Borner, K. Maru J. Goldstone R. The simultaneous evolution of author and paper networks. PNAS. April 6, 2004.

Online version

[1]

Summary

This paper investigates the overtime evolution of citation and author networks and discusses the two processes that mainly govern the growth/evolution of such networks: aging and growth. The authors propose a model that can fit the systematic deviations from power distribution of citation networks well while accounting for the inter-related nature of the paper citation and co-authorship networks and importance of topic distributions. The model aims for integrating the following properties of citation networks:

  • Authors have a bias to cite recent papers. Even highly cited papers stop receiving citation after a certain amount of time passed. This feature works against the richer get richer phenomenon enforced by aging, and frequently prevents a scale-free distribution of connectivity.
  • Authors have a tendency to cite papers from the reference list of papers they have read, which is a recursive follow up of links in the network.

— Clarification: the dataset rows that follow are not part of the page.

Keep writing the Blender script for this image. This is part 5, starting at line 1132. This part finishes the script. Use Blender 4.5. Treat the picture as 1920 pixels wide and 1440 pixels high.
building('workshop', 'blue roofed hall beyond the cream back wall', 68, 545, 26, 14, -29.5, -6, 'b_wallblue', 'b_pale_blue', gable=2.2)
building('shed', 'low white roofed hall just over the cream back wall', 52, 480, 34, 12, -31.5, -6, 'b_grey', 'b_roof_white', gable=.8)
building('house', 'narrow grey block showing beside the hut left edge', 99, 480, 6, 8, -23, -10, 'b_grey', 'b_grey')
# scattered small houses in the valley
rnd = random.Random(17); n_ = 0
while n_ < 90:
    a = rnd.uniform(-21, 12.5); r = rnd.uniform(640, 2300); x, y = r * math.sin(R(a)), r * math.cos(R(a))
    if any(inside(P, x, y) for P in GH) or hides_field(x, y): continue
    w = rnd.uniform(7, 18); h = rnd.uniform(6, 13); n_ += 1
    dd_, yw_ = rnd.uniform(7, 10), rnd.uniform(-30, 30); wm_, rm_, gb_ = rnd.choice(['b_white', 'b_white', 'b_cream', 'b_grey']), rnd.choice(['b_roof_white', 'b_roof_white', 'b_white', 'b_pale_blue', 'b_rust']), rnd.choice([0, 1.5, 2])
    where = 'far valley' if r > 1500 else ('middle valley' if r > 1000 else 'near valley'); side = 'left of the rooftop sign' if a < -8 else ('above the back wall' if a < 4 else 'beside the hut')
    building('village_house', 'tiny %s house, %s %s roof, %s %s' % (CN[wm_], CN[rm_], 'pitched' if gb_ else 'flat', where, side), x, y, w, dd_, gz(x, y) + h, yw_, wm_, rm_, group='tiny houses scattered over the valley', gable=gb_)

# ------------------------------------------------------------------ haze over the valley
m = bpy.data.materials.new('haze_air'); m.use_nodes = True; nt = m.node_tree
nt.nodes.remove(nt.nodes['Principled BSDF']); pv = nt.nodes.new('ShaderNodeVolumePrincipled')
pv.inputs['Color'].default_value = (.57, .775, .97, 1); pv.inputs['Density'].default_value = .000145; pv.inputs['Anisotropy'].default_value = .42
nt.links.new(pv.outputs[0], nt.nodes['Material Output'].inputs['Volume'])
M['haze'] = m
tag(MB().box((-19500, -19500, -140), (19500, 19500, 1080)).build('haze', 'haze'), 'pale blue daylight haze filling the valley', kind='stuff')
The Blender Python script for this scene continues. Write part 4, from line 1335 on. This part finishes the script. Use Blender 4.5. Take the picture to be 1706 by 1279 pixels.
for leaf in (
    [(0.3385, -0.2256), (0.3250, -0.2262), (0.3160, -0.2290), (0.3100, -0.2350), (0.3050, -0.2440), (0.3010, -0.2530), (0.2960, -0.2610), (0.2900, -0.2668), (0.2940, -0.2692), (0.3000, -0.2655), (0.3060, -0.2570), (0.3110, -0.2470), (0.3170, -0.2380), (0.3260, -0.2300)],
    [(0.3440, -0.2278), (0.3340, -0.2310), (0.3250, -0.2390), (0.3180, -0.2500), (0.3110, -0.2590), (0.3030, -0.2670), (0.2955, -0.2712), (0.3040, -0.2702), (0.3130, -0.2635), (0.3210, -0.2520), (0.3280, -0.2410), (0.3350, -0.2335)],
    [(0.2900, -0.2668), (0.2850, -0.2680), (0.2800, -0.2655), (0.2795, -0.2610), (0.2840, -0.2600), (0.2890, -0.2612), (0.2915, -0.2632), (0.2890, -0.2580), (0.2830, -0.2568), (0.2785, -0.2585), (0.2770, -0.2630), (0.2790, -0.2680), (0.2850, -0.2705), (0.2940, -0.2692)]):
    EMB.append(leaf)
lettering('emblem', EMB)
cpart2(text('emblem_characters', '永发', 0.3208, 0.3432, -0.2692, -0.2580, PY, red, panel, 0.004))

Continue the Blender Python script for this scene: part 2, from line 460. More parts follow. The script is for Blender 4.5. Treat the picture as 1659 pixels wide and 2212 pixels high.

Brief description of the method

The model proposed in this paper is called TARL which encompasses Topics, Aging, and Recursive Linking. The model attempts to capture different roles of the authors in (i) producing, (ii) storing, and (iii) disseminating information directly by (co)authorship or indirectly by reading/citing others’ papers.


Algorithm

Datasets

This paper uses PNAS Dataset. The PNAS data set contains 45,120 regular articles, covering a 20-year (1982–2001) period. The number of unique authors for those papers is 105,915. Only intra-PNAS citation links are modeled in the paper, and the paper most highly cited by papers within the set received 285 citations.